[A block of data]
▬▬▬▬▬▬
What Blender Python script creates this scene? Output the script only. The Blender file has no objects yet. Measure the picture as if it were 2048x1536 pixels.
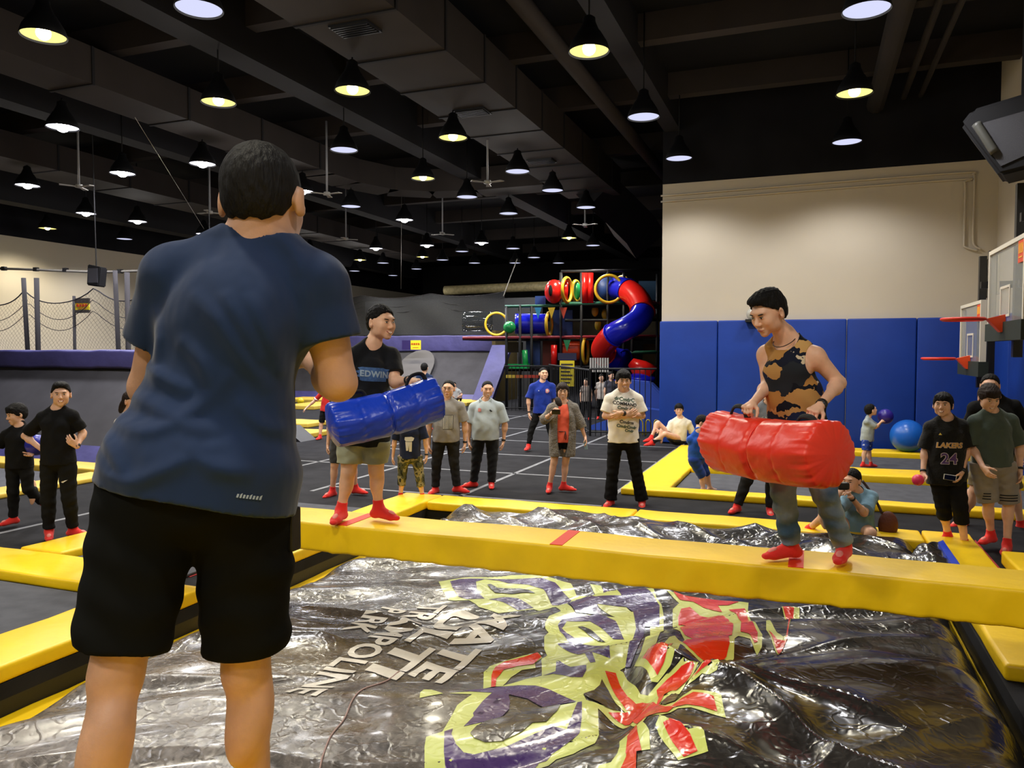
import bpy, bmesh, math, random
import numpy as np
from mathutils import Vector, Matrix
from mathutils.bvhtree import BVHTree

# ---------------------------------------------------------------- camera, world, exposure
SC = bpy.context.scene
COL = SC.collection
W, H, F = 2048, 1536, 1550.0
YAW, PITCH = math.radians(21.0), math.radians(2.4)
CAMZ = 2.05
cam_data = bpy.data.cameras.new('camera'); cam = bpy.data.objects.new('camera', cam_data); COL.objects.link(cam)
cam_data.sensor_width = 36.0; cam_data.lens = F / W * 36.0; cam_data.clip_start = .05; cam_data.clip_end = 200
cam.location = (0, 0, CAMZ); cam.rotation_euler = (math.pi/2 - PITCH, 0, YAW)
SC.camera = cam
SC.view_settings.view_transform = 'Standard'; SC.view_settings.look = 'None'
SC.view_settings.exposure = 0.28; SC.view_settings.gamma = 1.0; SC.view_settings.use_curve_mapping = False
SC.cycles.use_denoising = True
SC.cycles.max_bounces = 6; SC.cycles.diffuse_bounces = 3; SC.cycles.glossy_bounces = 3
SC.cycles.transparent_max_bounces = 8; SC.cycles.transmission_bounces = 3
SC.cycles.sample_clamp_indirect = 4.0; SC.cycles.caustics_reflective = False; SC.cycles.caustics_refractive = False
world = bpy.data.worlds.new('hall_air'); SC.world = world; world.use_nodes = True
world.node_tree.nodes['Background'].inputs[0].default_value = (.75, .80, .95, 1)
world.node_tree.nodes['Background'].inputs[1].default_value = 0.10
LAMP_POWER = 84.0

FWD = np.array([-math.sin(YAW), math.cos(YAW), 0.]); RGT = np.array([math.cos(YAW), math.sin(YAW), 0.])
UPV = np.array([0., 0., 1.])
def ray_dir(px, py):
    """world direction of a picture point, scaled so that one unit of it is one metre of horizontal depth"""
    x = (px - W/2)/F; y = -(py - H/2)/F
    f = FWD*math.cos(PITCH) - UPV*math.sin(PITCH); u = FWD*math.sin(PITCH) + UPV*math.cos(PITCH)
    d = f + RGT*x + u*y
    return d/np.dot(d, FWD)
CAM0 = np.array([0, 0, CAMZ])
def at(px, py, z=0.):
    d = ray_dir(px, py); return CAM0 + d*((z - CAMZ)/d[2])
def atd(px, py, dep):
    return CAM0 + ray_dir(px, py)*dep
def aty(px, py, Y):
    d = ray_dir(px, py); return CAM0 + d*(Y/d[1])
def atx(px, py, X):
    d = ray_dir(px, py); return CAM0 + d*(X/d[0])
def depth_of(px, py, z=0.):
    return float(np.dot(at(px, py, z), FWD))

# ---------------------------------------------------------------- materials
def lin(c):
    if isinstance(c, str):
        c = c.lstrip('#'); c = [int(c[i:i+2], 16)/255 for i in (0, 2, 4)]
    return tuple((x/12.92 if x <= .04045 else ((x+.055)/1.055)**2.4) for x in c) + (1,)
MATS = {}
def mat(name, color, rough=.6, spec=.5, metal=0, bump=0, bscale=40, var=0, vscale=8, emit=None, estr=0, alpha=1,
        coat=0, trans=0, sub=0, stretch=None, sheen=0, color2=None, bdist=.02, detail=3):
    """a principled material with noise variation of its colour and a noise bump"""
    if name in MATS: return MATS[name]
    m = bpy.data.materials.new(name); m.use_nodes = True; nt = m.node_tree
    b = nt.nodes['Principled BSDF']; c = lin(color)
    b.inputs['Base Color'].default_value = c; b.inputs['Roughness'].default_value = rough
    b.inputs['Specular IOR Level'].default_value = spec; b.inputs['Metallic'].default_value = metal
    b.inputs['Coat Weight'].default_value = coat; b.inputs['Coat Roughness'].default_value = .12
    b.inputs['Transmission Weight'].default_value = trans; b.inputs['Alpha'].default_value = alpha
    b.inputs['Sheen Weight'].default_value = sheen
    if sub:
        b.inputs['Subsurface Weight'].default_value = sub; b.inputs['Subsurface Radius'].default_value = (.02, .008, .004)
        b.inputs['Subsurface Scale'].default_value = .5
    if emit: b.inputs['Emission Color'].default_value = lin(emit); b.inputs['Emission Strength'].default_value = estr
    tc = nt.nodes.new('ShaderNodeTexCoord'); mp = nt.nodes.new('ShaderNodeMapping')
    nt.links.new(tc.outputs['Object'], mp.inputs[0])
    if stretch: mp.inputs['Scale'].default_value = stretch
    if var or color2:
        n = nt.nodes.new('ShaderNodeTexNoise'); n.inputs['Scale'].default_value = vscale; n.inputs['Detail'].default_value = 4
        nt.links.new(mp.outputs[0], n.inputs[0])
        mx = nt.nodes.new('ShaderNodeMix'); mx.data_type = 'RGBA'
        r = nt.nodes.new('ShaderNodeMapRange'); r.inputs[1].default_value = .35; r.inputs[2].default_value = .65
        nt.links.new(n.outputs[0], r.inputs[0]); nt.links.new(r.outputs[0], mx.inputs[0])
        c2 = lin(color2) if color2 else tuple(min(1, x*(1+var)) for x in c[:3]) + (1,)
        c1 = c if color2 else tuple(x*(1-var) for x in c[:3]) + (1,)
        mx.inputs[6].default_value = c1; mx.inputs[7].default_value = c2
        nt.links.new(mx.outputs[2], b.inputs['Base Color'])
    if bump:
        n = nt.nodes.new('ShaderNodeTexNoise'); n.inputs['Scale'].default_value = bscale; n.inputs['Detail'].default_value = detail
        nt.links.new(mp.outputs[0], n.inputs[0])
        bp = nt.nodes.new('ShaderNodeBump'); bp.inputs['Strength'].default_value = bump; bp.inputs['Distance'].default_value = bdist
        nt.links.new(n.outputs[0], bp.inputs['Height']); nt.links.new(bp.outputs[0], b.inputs['Normal'])
    MATS[name] = m
    return m
def emat(name, color, strength):
    if name in MATS: return MATS[name]
    m = bpy.data.materials.new(name); m.use_nodes = True; nt = m.node_tree
    nt.nodes.remove(nt.nodes['Principled BSDF']); e = nt.nodes.new('ShaderNodeEmission')
    e.inputs[0].default_value = lin(color); e.inputs[1].default_value = strength
    nt.links.new(e.outputs[0], nt.nodes['Material Output'].inputs[0]); MATS[name] = m
    return m

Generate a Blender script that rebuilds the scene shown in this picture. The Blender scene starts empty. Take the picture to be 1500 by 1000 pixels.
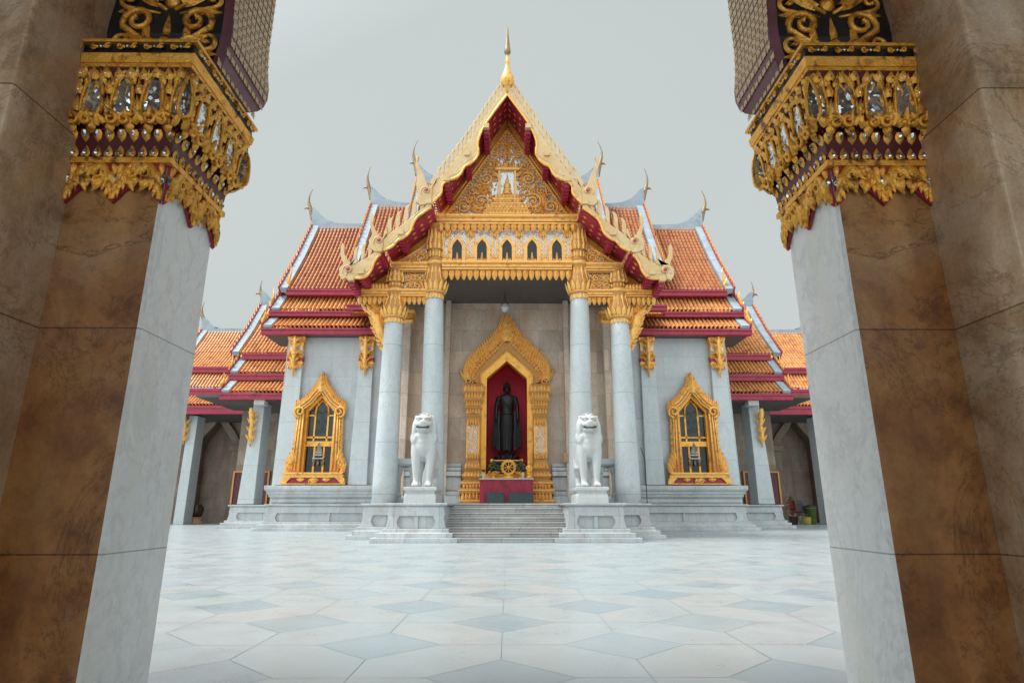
import bpy, bmesh, math, random
from mathutils import Vector, Matrix
from math import sin, cos, pi, radians as rad

random.seed(7)
scene = bpy.context.scene
col = scene.collection

# ------------------------------------------------------------------ camera
FPX, PITCH, YAW = 885.0, rad(15.41), rad(-0.4)
CAM = Vector((0.038, 0.0, 0.9))
cd = bpy.data.cameras.new('camera')
cam = bpy.data.objects.new('camera', cd)
col.objects.link(cam)
cam.location = CAM
cam.rotation_euler = (pi / 2 + PITCH, 0, YAW)
cd.sensor_width = 36.0
cd.lens = FPX / 1500 * 36
cd.clip_start = 0.05
cd.clip_end = 2000
scene.camera = cam
RC = Matrix.Rotation(YAW, 3, 'Z') @ Matrix.Rotation(pi / 2 + PITCH, 3, 'X')

# ------------------------------------------------------------------ light
SUN_EL, SUN_AZ = rad(62), rad(262)      # high, behind and to the left of the camera, through thin cloud
w = bpy.data.worlds.new('World')
scene.world = w
w.use_nodes = True
nt = w.node_tree
bg = nt.nodes['Background']
sky = nt.nodes.new('ShaderNodeTexSky')
sky.sky_type = 'NISHITA'
sky.sun_disc = False
sky.sun_elevation = SUN_EL
sky.sun_rotation = SUN_AZ
sky.dust_density = 4.0
hs = nt.nodes.new('ShaderNodeHueSaturation')
hs.inputs['Saturation'].default_value = 0.35
mx = nt.nodes.new('ShaderNodeMix')
mx.data_type = 'RGBA'
mx.inputs[0].default_value = 0.86
mx.inputs[7].default_value = (4.5, 4.9, 4.85, 1)      # an even veil of thin cloud
nt.links.new(sky.outputs[0], hs.inputs['Color'])
nt.links.new(hs.outputs[0], mx.inputs[6])
tc = nt.nodes.new('ShaderNodeTexCoord')
cl_ = nt.nodes.new('ShaderNodeTexNoise')
cl_.inputs['Scale'].default_value = 1.3
cl_.inputs['Detail'].default_value = 5
cl_.inputs['Distortion'].default_value = 0.6
cr_ = nt.nodes.new('ShaderNodeValToRGB')
cr_.color_ramp.elements[0].position, cr_.color_ramp.elements[0].color = 0.3, (0.99, 1.0, 1.0, 1)
cr_.color_ramp.elements[1].position, cr_.color_ramp.elements[1].color = 0.75, (1.06, 1.06, 1.055, 1)
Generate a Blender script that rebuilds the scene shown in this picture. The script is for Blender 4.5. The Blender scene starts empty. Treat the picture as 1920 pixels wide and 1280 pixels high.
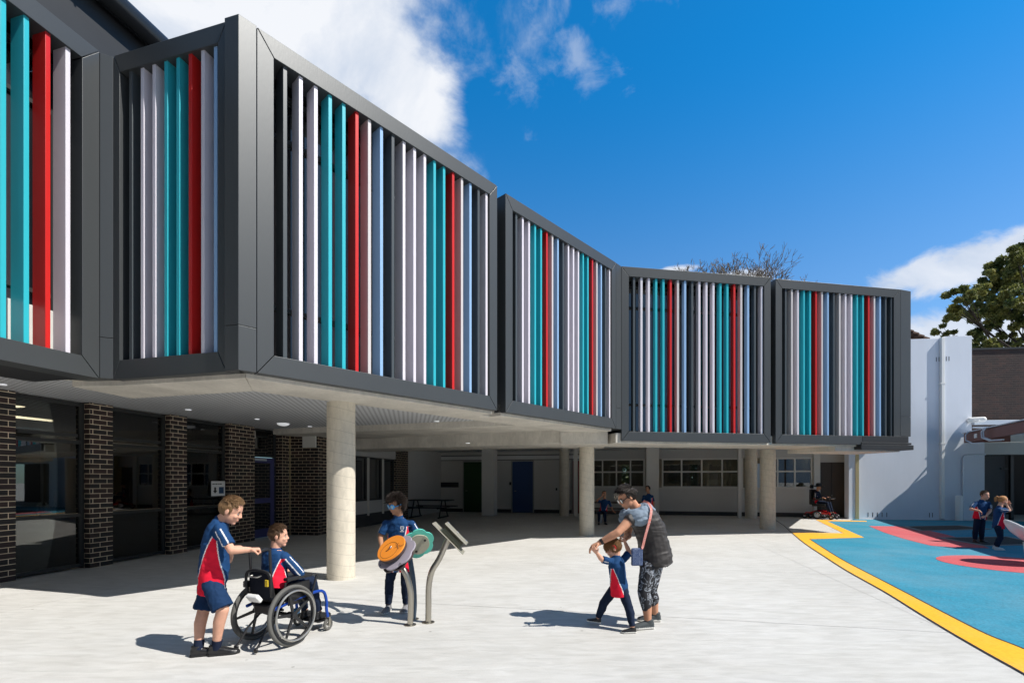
import bpy, bmesh, math, random
from mathutils import Vector as V, Matrix
random.seed(7)
scn = bpy.context.scene
COL = scn.collection
F, CX, HZ, CH = 907.0, 960.0, 900.0, 1.52      # focal length in pixels, centre, horizon row, eye height

def px(u, v, Y):
    return V(((u-CX)/F*Y, Y, CH+(HZ-v)/F*Y))
def gp(u, v, z=0.0):
    Y = F*(CH-z)/(v-HZ)
    return V(((u-CX)/F*Y, Y, z))

# ------------------------------------------------------------------ materials
def _nt(name):
    m = bpy.data.materials.new(name); m.use_nodes = True
    nt = m.node_tree
    b = nt.nodes['Principled BSDF']
    return m, nt, b
def N(nt, typ, **kw):
    n = nt.nodes.new(typ)
    for k, v in kw.items():
        if k.startswith('i_'):
            key = k[2:].replace('_', ' ')
            n.inputs[key].default_value = v
        else: setattr(n, k, v)
    return n
def rgba(c): return (c[0], c[1], c[2], 1.0)
def mat(name, col, rough=.5, metal=0.0, var=.12, vscale=3.0, bump=0.0, bscale=40.0, spec=.5, coat=0.0, stretch=(1,1,1)):
    m, nt, b = _nt(name)
    b.inputs['Roughness'].default_value = rough
    b.inputs['Metallic'].default_value = metal
    b.inputs['Specular IOR Level'].default_value = spec
    b.inputs['Coat Weight'].default_value = coat
    tc = N(nt, 'ShaderNodeTexCoord')
    mp = N(nt, 'ShaderNodeMapping'); mp.inputs['Scale'].default_value = stretch
    nt.links.new(tc.outputs['Object'], mp.inputs['Vector'])
    nz = N(nt, 'ShaderNodeTexNoise'); nz.inputs['Scale'].default_value = vscale; nz.inputs['Detail'].default_value = 6
    nt.links.new(mp.outputs[0], nz.inputs['Vector'])
    mx = N(nt, 'ShaderNodeMix', data_type='RGBA')
    mx.inputs[6].default_value = rgba([c*(1-var) for c in col])
    mx.inputs[7].default_value = rgba([min(1, c*(1+var)) for c in col])
    nt.links.new(nz.outputs['Fac'], mx.inputs[0])
    nt.links.new(mx.outputs[2], b.inputs['Base Color'])
    if bump:
        n2 = N(nt, 'ShaderNodeTexNoise'); n2.inputs['Scale'].default_value = bscale; n2.inputs['Detail'].default_value = 4
        nt.links.new(mp.outputs[0], n2.inputs['Vector'])
        bp = N(nt, 'ShaderNodeBump'); bp.inputs['Strength'].default_value = bump; bp.inputs['Distance'].default_value = .01
        nt.links.new(n2.outputs['Fac'], bp.inputs['Height']); nt.links.new(bp.outputs[0], b.inputs['Normal'])
    return m

def mat_brick(name, c1, c2, mortar, w=.24, h=.086, ms=.0055):
    m, nt, b = _nt(name)
    uv = N(nt, 'ShaderNodeUVMap')
    br = N(nt, 'ShaderNodeTexBrick'); br.inputs['Scale'].default_value = 1
    br.inputs['Brick Width'].default_value = w; br.inputs['Row Height'].default_value = h
    br.inputs['Mortar Size'].default_value = ms; br.inputs['Mortar Smooth'].default_value = .15
    br.inputs['Color1'].default_value = rgba(c1); br.inputs['Color2'].default_value = rgba(c2); br.inputs['Mortar'].default_value = rgba(mortar)
    br.inputs['Bias'].default_value = -.2
    nt.links.new(uv.outputs[0], br.inputs['Vector'])
    nz = N(nt, 'ShaderNodeTexNoise'); nz.inputs['Scale'].default_value = 30; nz.inputs['Detail'].default_value = 5
    nt.links.new(uv.outputs[0], nz.inputs['Vector'])
    mx = N(nt, 'ShaderNodeMix', data_type='RGBA', blend_type='MULTIPLY'); mx.inputs[0].default_value = .5
    nt.links.new(br.outputs['Color'], mx.inputs[6]); nt.links.new(nz.outputs['Color'], mx.inputs[7])
    hs = N(nt, 'ShaderNodeMix', data_type='RGBA'); hs.inputs[0].default_value = .35
    nt.links.new(br.outputs['Color'], hs.inputs[6]); nt.links.new(mx.outputs[2], hs.inputs[7])
    n5 = N(nt, 'ShaderNodeTexNoise'); n5.inputs['Scale'].default_value = 1.7; n5.inputs['Detail'].default_value = 7; nt.links.new(uv.outputs[0], n5.inputs['Vector'])
    gr = N(nt, 'ShaderNodeMapRange'); gr.inputs['From Min'].default_value = .3; gr.inputs['From Max'].default_value = .65; gr.inputs['To Min'].default_value = .60; nt.links.new(n5.outputs['Fac'], gr.inputs[0])
    gm = N(nt, 'ShaderNodeMix', data_type='RGBA'); gm.inputs[6].default_value = (0,0,0,1); nt.links.new(gr.outputs[0], gm.inputs[0]); nt.links.new(hs.outputs[2], gm.inputs[7])
    nt.links.new(gm.outputs[2], b.inputs['Base Color'])
    b.inputs['Roughness'].default_value = .55
    bp = N(nt, 'ShaderNodeBump'); bp.inputs['Strength'].default_value = .6; bp.inputs['Distance'].default_value = .008; bp.invert = True
    nt.links.new(br.outputs['Fac'], bp.inputs['Height']); nt.links.new(bp.outputs[0], b.inputs['Normal'])
    return m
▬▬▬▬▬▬
Copy word for word every line from the one with "by 1000 pixels." through the one with "RC = Matrix.Rotation(YAW, 3, 'Z')", including both. No pictures belong in the copy.

Generate a Blender script that rebuilds the scene shown in this picture. The Blender scene starts empty. Take the picture to be 1500 by 1000 pixels.
import bpy, bmesh, math, random
from mathutils import Vector, Matrix
from math import sin, cos, pi, radians as rad

random.seed(7)
scene = bpy.context.scene
col = scene.collection

# ------------------------------------------------------------------ camera
FPX, PITCH, YAW = 885.0, rad(15.41), rad(-0.4)
CAM = Vector((0.038, 0.0, 0.9))
cd = bpy.data.cameras.new('camera')
cam = bpy.data.objects.new('camera', cd)
col.objects.link(cam)
cam.location = CAM
cam.rotation_euler = (pi / 2 + PITCH, 0, YAW)
cd.sensor_width = 36.0
cd.lens = FPX / 1500 * 36
cd.clip_start = 0.05
cd.clip_end = 2000
scene.camera = cam
RC = Matrix.Rotation(YAW, 3, 'Z') @ Matrix.Rotation(pi / 2 + PITCH, 3, 'X')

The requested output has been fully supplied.